Monday, January 22, 2007

blue dodo down.

By Challi

I'm bringing blogging back (yeah), them other n00bs don't know how to act.

Yes, I had a nice half of a summer holiday that involved me getting drunk off my ass at my brother's wedding and watching the worst of daytime TV and overall just avoiding this blog, thanks for asking. However, now I'm back from outer space and you just walked in to find me here with that sad look upon my face. Should you have changed that stupid lock or even made me leave my key if you had known for just one second I'd be back to follow you?

*water splashes on face*

Ok, back to business. Let's start this blogging year with a pointless rant about an annoying ad.

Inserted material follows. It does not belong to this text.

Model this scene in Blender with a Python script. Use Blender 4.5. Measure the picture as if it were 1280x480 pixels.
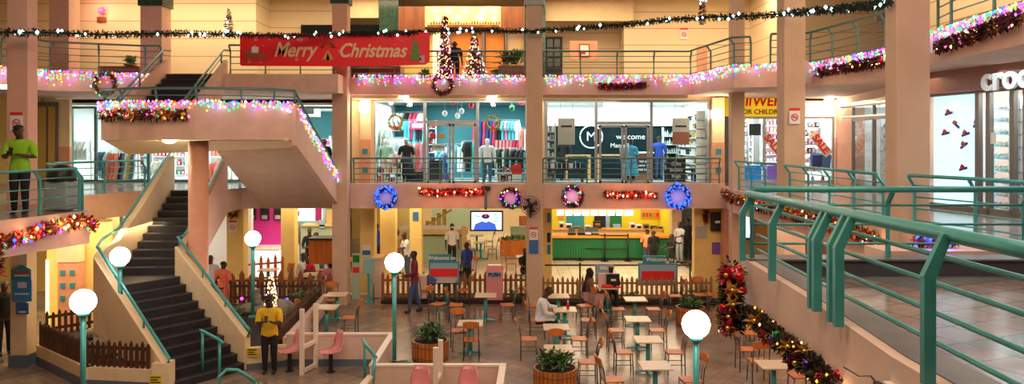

Not only is this ad annoying, it is also immoral and just downright evil. It's bad enough that Dodo Australia has played God by resurrecting an extinct bird and painting it blue in order to sell their services but they also are playing on people's addictions to sell their services too.

In this ad, there are people in a group counselling session ala Alcoholics Anonymous or Narcotics Anonymous where they go around the circle and everyone states their name and tells everyone that they have an addiction or dependency. In this case, they are apparently all mobile phone addicts. The first guy stands up and states his name and says he is a mobile phone junkie. The next person is an overtly happy woman who just says "I don't have a problem because my mobile charges are half price!"

Wrong! It's wrong!

If it's an addiction then the idea of getting it cheaper won't stop the addiction, it would only make it worse! That's like going into a Narcotics Anonymous meeting and saying "I don't have a problem with my addiction to crack anymore because I know a place where I can get 10kg of crack for 50 bucks!" How much it costs shouldn't be the problem, it should have something to do with, oh I don't know, how much it can kill you? How much you get addicted to it and ruin your life? Even if the addiction is mobile phones, the radiation poisoning can kill you and you're always paying for it anyway and yeah, it damn well ruins your life! So for ruining everybody's life, Dodo, Derryn Hinch just has this to say to you:

Shame, Shame, Shame

Oh wait, while I still have Derryn Hinch, he also has this to say to you:

Paw-paw because you pour pour the milk, Mango because it makes a man go.



Oh, and this:


A licky boom boom down

*Water splashes on face*

Where's all this water coming from?

Before I stop wasting your time, another ad I hate is that god damn ad for Off! insect repellent. Sure we should be concerned that it's called "Off!" but there's more. In it, there is some family outside going all "I don't think I've got it on but you've got it on well I've got it on let's get it on and something about mosquitos".

Now look, I don't mind American ads on television, but they shouldn't need to dub everyone with Australian accents when we can plainly see that the ad was American to begin with. Australians don't look like that, and if we know they're not Australian then your pathetic attempt to make it seem like it's a product of Australia has failed miserably. This isn't the only ad where they do it either, and it's always painfully obvious when they do. Stop dubbing ads, thanks.

-C

Sunday, January 07, 2007

welcome to 2007!

By PJK

Happy New Year!!! Wooo!

With 2006 now little more than a drunken haze somewhere at the back of our collective memories, it's time to embrace 2007.

Why? Because as Julian Baggini notes:
Even if you have had a happy Christmas and flourished in 2006, the changing of the calendars is a rude reminder that the Grinch of Time has just walked off with another year. And he is an unrelenting thief who's going to carry on taking every hour, minute and second from us until we have none left.
That goddamn Grinch of Time! I for one am sick of his thieving ways. Stealing all our precious moments and bagging them up in his big hessian sack. How dare he?!

No doubt the Grinch of Time has already pawned our favourite years down at his local Cash Converters. I bet they gave him a good price for the year 2000. That was a damn good year. A premium time to be alive. 2006 on the other hand probably would have only bagged him about 20 bucks. Oh well. Keep on trucking oh Grinch of Time. Someday you'll have enough money to buy that place you were after.

Now if you'll excuse me I'm going to go eat some macadamia nuts before the Grinch of Time steals them too.